South Korea's KBS Philharmonic Appoints Honorary Music Director

Conductor Myung-Whun Chung has had a long association with the Seoul-based orchestra

4

 

Korean conductor Myung-Whun Chun began his career as a pianist, winning second prize at the 1974 Tchaikovsky competition in Moscow and then relocating to the United States to study at the Mannes School of Music and The Juilliard School.

His conducting breakthrough came in 1979 when he was appointed the assistant to Carlo Maria Guilini at the Los Angeles Philharmonic.

Chung's work with Korean orchestras, however, has been marked by difficult relationships with orchestra management, according to Park Ga-young of the Korea Herald. Chung took his first official position with the KBS Philharmonic in 1998 but resigned just four months later.

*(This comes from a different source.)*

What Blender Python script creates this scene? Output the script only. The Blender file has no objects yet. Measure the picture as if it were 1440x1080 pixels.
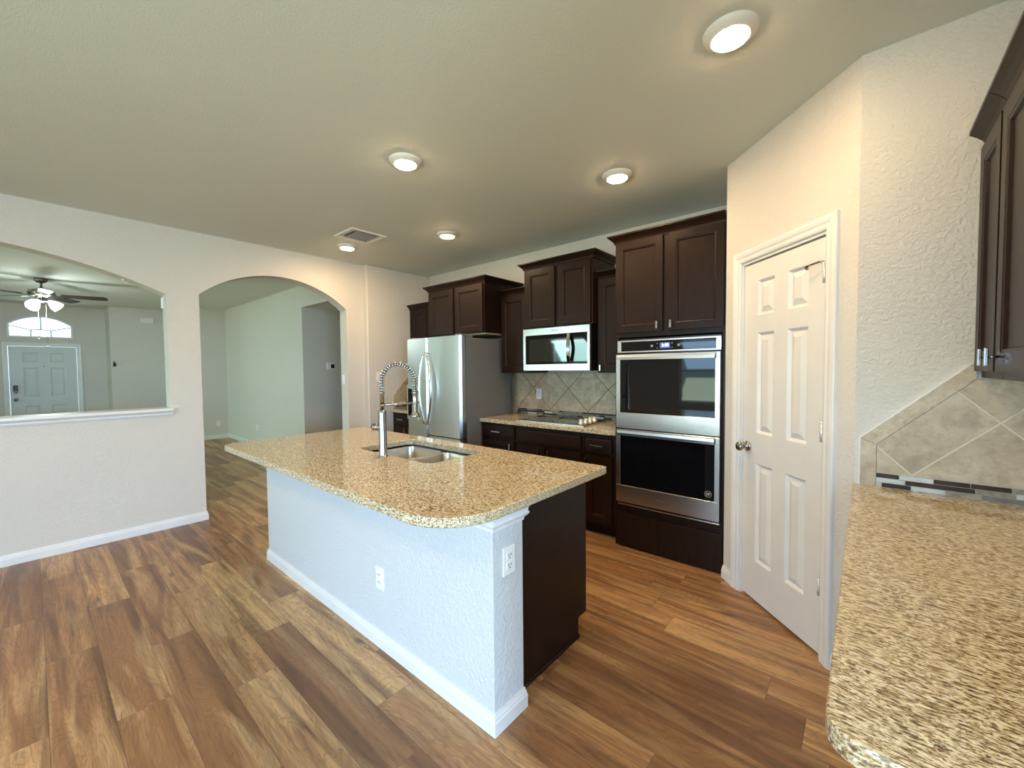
import bpy, bmesh, math, random
from mathutils import Vector, Matrix
random.seed(7)
PI = math.pi
scn = bpy.context.scene
COL = scn.collection

# ------------------------------------------------------------------ camera
cam_d = bpy.data.cameras.new('camera')
cam = bpy.data.objects.new('camera', cam_d)
COL.objects.link(cam)
cam_d.sensor_fit = 'HORIZONTAL'
cam_d.sensor_width = 36.0
cam_d.lens = 36.0 * 580.4 / 1440.0
cam_d.clip_start = 0.02
yaw, pitch, roll = math.radians(40.64), math.radians(-2.103), math.radians(-0.512)
fw = Vector((-math.sin(yaw) * math.cos(pitch), math.cos(yaw) * math.cos(pitch), math.sin(pitch)))
rt = Vector((math.cos(yaw), math.sin(yaw), 0))
up = rt.cross(fw)
rt2 = rt * math.cos(roll) + up * math.sin(roll)
up2 = rt2.cross(fw)
cam.matrix_world = Matrix(((rt2.x, up2.x, -fw.x, 0), (rt2.y, up2.y, -fw.y, 0), (rt2.z, up2.z, -fw.z, 1.428), (0, 0, 0, 1)))
scn.camera = cam

# ------------------------------------------------------------------ view, world, daylight
scn.view_settings.view_transform = 'Standard'
scn.view_settings.look = 'None'
scn.view_settings.exposure = 0.83
scn.view_settings.gamma = 1.0
scn.view_settings.use_curve_mapping = False
scn.cycles.use_denoising = True
scn.cycles.max_bounces = 10
scn.cycles.diffuse_bounces = 8
scn.cycles.sample_clamp_indirect = 6.0
scn.cycles.caustics_reflective = False
scn.cycles.caustics_refractive = False

world = bpy.data.worlds.new('sky')
scn.world = world
world.use_nodes = True
wt = world.node_tree
wt.nodes.clear()
wo = wt.nodes.new('ShaderNodeOutputWorld')
wb = wt.nodes.new('ShaderNodeBackground')
wr = wt.nodes.new('ShaderNodeValToRGB')
wx = wt.nodes.new('ShaderNodeSeparateXYZ')
wc = wt.nodes.new('ShaderNodeTexCoord')
wm = wt.nodes.new('ShaderNodeMath')
wm.operation = 'MULTIPLY_ADD'
wm.inputs[1].default_value = 0.5
wm.inputs[2].default_value = 0.5
wt.links.new(wc.outputs['Generated'], wx.inputs[0])
wt.links.new(wx.outputs['Z'], wm.inputs[0])
wt.links.new(wm.outputs[0], wr.inputs[0])
wt.links.new(wr.outputs[0], wb.inputs[0])
wt.links.new(wb.outputs[0], wo.inputs[0])
wr.color_ramp.elements[0].position = 0.42
wr.color_ramp.elements[0].color = (0.22, 0.30, 0.20, 1)
wr.color_ramp.elements[1].position = 0.53
wr.color_ramp.elements[1].color = (0.62, 0.84, 1.0, 1)
wb.inputs['Strength'].default_value = 1.4

DAY = (0.39, 0.62, 1.0)
WARM = (1.0, 0.71, 0.40)
CAN = 175.0      # lens radiance of the warm downlights


def daylight(name, loc, rot, sx, sy, power, color=DAY):
    l = bpy.data.lights.new(name, 'AREA')
    l.shape = 'RECTANGLE'
    l.size, l.size_y = sx, sy
    l.energy = power
    l.color = color
    o = bpy.data.objects.new(name, l)
    o.location = loc
    o.rotation_euler = rot
    COL.objects.link(o)
    return o


# light entering each window: the upper half sees the sky (shining down into the room),
# the lower half sees the sunlit lawn (shining up at the ceiling)
LAWN = (0.88, 1.0, 0.74)


def window_light(name, axis, pos, a0, a1, z0, z1, sky_w, lawn_w, sky=DAY, tilt=0.75):
    zm = z0 + (z1 - z0) * 0.45
    c = (a0 + a1) / 2
    for nm, za, zb, w_, col, t_ in (('sky', zm, z1, sky_w, sky, -tilt), ('lawn', z0, zm, lawn_w, LAWN, tilt)):
        if w_ <= 0:
            continue
        loc = (c, pos, (za + zb) / 2) if axis == 1 else (pos, c, (za + zb) / 2)
        rz = 0 if axis == 1 else PI / 2
        o = daylight('%s_light_%s' % (nm, name), loc, (PI / 2 + t_, 0, rz), a1 - a0, zb - za, w_, col)
        o.data.spread = math.radians(125)


window_light('patio', 1, -3.75, -0.3, 2.3, 0.1, 2.15, 55, 20)
window_light('nook', 1, -3.75, -1.9, -0.7, 0.6, 2.1, 46, 18)
window_light('breakfast', 1, -3.75, -3.2, -2.3, 0.6, 2.1, 9, 5)
window_light('family', 0, 4.25, -2.9, -0.3, 0.45, 2.15, 270, 75)
FRONT = (0.58, 0.92, 0.84)
window_light('front_room', 1, -3.75, -7.05, -5.65, 0.85, 2.35, 46, 14, FRONT)
window_light('living', 1, -3.75, -9.7, -8.3, 0.85, 2.35, 40, 14, FRONT)
daylight('sky_light_transom', (-12.32, 0.155, 2.3), (0, -PI / 2 - 0.4, 0), 0.35, 0.8, 3, (0.75, 0.97, 1.0))

# ------------------------------------------------------------------ node helpers / materials
MATS = {}


def new_mat(name):
    m = bpy.data.materials.new(name)
    m.use_nodes = True
    m.node_tree.nodes.clear()
    out = m.node_tree.nodes.new('ShaderNodeOutputMaterial')
    b = m.node_tree.nodes.new('ShaderNodeBsdfPrincipled')
    m.node_tree.links.new(b.outputs[0], out.inputs[0])
    MATS[name] = m
    return m, b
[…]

Chung also led the Seoul Philharmonic Orchestra between 2006 and 2015.

He returned to the KBS Philharmonic in 2018, and recently stood in at short notice for the orchestra's Christmas Eve concert when Music Director Pietari Inkinen was unable to enter the country in time.

According to the Korea Times, Chung's name was in the mix as a possibility to replace the KBS Symphony's outgoing director Yoel Levi, but in April of 2021, Chung announced at a press conference that he was no longer interested in shouldering the responsibility that comes with a full-time directorship, preferring instead to conduct on a concert-by-concert basis.

"He will be conducting the KBS Symphony Orchestra one or two times a year in the future," the KBS Philharmonic said in a statement. "He is also planning to join the projects for developing talented musicians to foster peace between the two Koreas and raise the status of classical music as performed by Korean musicians."

A spokesperson for the orchestra said that "he was awarded the position because he served as a musical director of the orchestra in the past and has conducted the orchestra several times recently. It is an honorary position ― volunteer work. So he will not be paid for any of his services."